Locate every line in the material below that has the word "scene". Copy each of those lines.
╭──
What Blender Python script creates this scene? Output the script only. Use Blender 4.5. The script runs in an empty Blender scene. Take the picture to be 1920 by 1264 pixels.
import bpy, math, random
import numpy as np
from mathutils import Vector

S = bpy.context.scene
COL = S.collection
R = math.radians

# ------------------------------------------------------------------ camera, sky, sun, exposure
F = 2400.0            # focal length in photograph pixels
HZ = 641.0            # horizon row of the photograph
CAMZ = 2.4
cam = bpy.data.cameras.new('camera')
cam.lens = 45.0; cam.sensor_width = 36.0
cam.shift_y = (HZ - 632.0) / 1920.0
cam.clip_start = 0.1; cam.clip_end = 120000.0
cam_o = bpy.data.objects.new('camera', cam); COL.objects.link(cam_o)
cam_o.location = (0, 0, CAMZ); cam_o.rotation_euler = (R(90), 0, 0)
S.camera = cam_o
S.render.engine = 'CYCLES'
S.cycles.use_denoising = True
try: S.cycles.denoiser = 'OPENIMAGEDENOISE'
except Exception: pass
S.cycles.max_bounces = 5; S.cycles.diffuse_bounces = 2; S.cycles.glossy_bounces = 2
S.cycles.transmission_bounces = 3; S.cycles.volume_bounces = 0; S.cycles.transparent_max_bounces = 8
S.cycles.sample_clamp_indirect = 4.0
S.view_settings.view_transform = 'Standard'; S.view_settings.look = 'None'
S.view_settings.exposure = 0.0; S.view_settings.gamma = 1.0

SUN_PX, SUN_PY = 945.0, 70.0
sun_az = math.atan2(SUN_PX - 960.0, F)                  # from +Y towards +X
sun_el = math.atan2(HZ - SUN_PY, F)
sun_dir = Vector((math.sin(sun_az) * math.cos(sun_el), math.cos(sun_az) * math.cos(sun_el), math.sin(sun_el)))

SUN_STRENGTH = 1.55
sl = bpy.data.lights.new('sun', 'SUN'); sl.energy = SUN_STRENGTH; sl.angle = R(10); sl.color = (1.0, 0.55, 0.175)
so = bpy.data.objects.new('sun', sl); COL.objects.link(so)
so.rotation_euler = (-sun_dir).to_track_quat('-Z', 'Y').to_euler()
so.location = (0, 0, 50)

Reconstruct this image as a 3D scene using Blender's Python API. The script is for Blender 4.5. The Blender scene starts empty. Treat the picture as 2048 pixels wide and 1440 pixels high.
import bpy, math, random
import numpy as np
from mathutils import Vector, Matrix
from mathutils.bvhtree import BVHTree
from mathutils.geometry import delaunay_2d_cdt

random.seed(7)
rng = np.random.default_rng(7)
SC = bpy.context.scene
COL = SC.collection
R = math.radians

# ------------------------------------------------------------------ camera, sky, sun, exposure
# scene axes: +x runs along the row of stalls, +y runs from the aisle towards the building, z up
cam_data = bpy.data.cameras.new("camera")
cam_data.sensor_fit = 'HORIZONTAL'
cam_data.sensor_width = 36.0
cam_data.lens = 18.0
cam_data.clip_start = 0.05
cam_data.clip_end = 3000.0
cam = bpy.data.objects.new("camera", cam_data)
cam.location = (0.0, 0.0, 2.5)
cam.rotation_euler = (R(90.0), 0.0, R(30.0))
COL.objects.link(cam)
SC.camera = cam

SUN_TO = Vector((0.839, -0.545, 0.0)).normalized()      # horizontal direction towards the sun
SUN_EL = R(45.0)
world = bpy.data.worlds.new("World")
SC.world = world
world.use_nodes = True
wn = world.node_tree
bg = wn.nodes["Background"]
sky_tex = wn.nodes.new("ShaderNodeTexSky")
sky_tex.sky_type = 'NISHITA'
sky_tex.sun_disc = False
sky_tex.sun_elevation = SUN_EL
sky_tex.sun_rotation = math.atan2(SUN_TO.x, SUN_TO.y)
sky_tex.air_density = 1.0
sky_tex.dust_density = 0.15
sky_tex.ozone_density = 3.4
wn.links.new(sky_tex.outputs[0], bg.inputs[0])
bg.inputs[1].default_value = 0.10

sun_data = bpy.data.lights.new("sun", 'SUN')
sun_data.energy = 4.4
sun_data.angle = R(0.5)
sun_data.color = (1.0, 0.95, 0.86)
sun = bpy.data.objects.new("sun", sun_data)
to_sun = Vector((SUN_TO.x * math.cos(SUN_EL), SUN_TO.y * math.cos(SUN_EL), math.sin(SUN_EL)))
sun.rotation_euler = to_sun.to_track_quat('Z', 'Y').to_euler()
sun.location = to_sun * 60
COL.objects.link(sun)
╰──
= Answer for this exercise =
What Blender Python script creates this scene? Output the script only. Use Blender 4.5. The script runs in an empty Blender scene. Take the picture to be 1920 by 1264 pixels.
S = bpy.context.scene
Reconstruct this image as a 3D scene using Blender's Python API. The script is for Blender 4.5. The Blender scene starts empty. Treat the picture as 2048 pixels wide and 1440 pixels high.
SC = bpy.context.scene
# scene axes: +x runs along the row of stalls, +y runs from the aisle towards the building, z up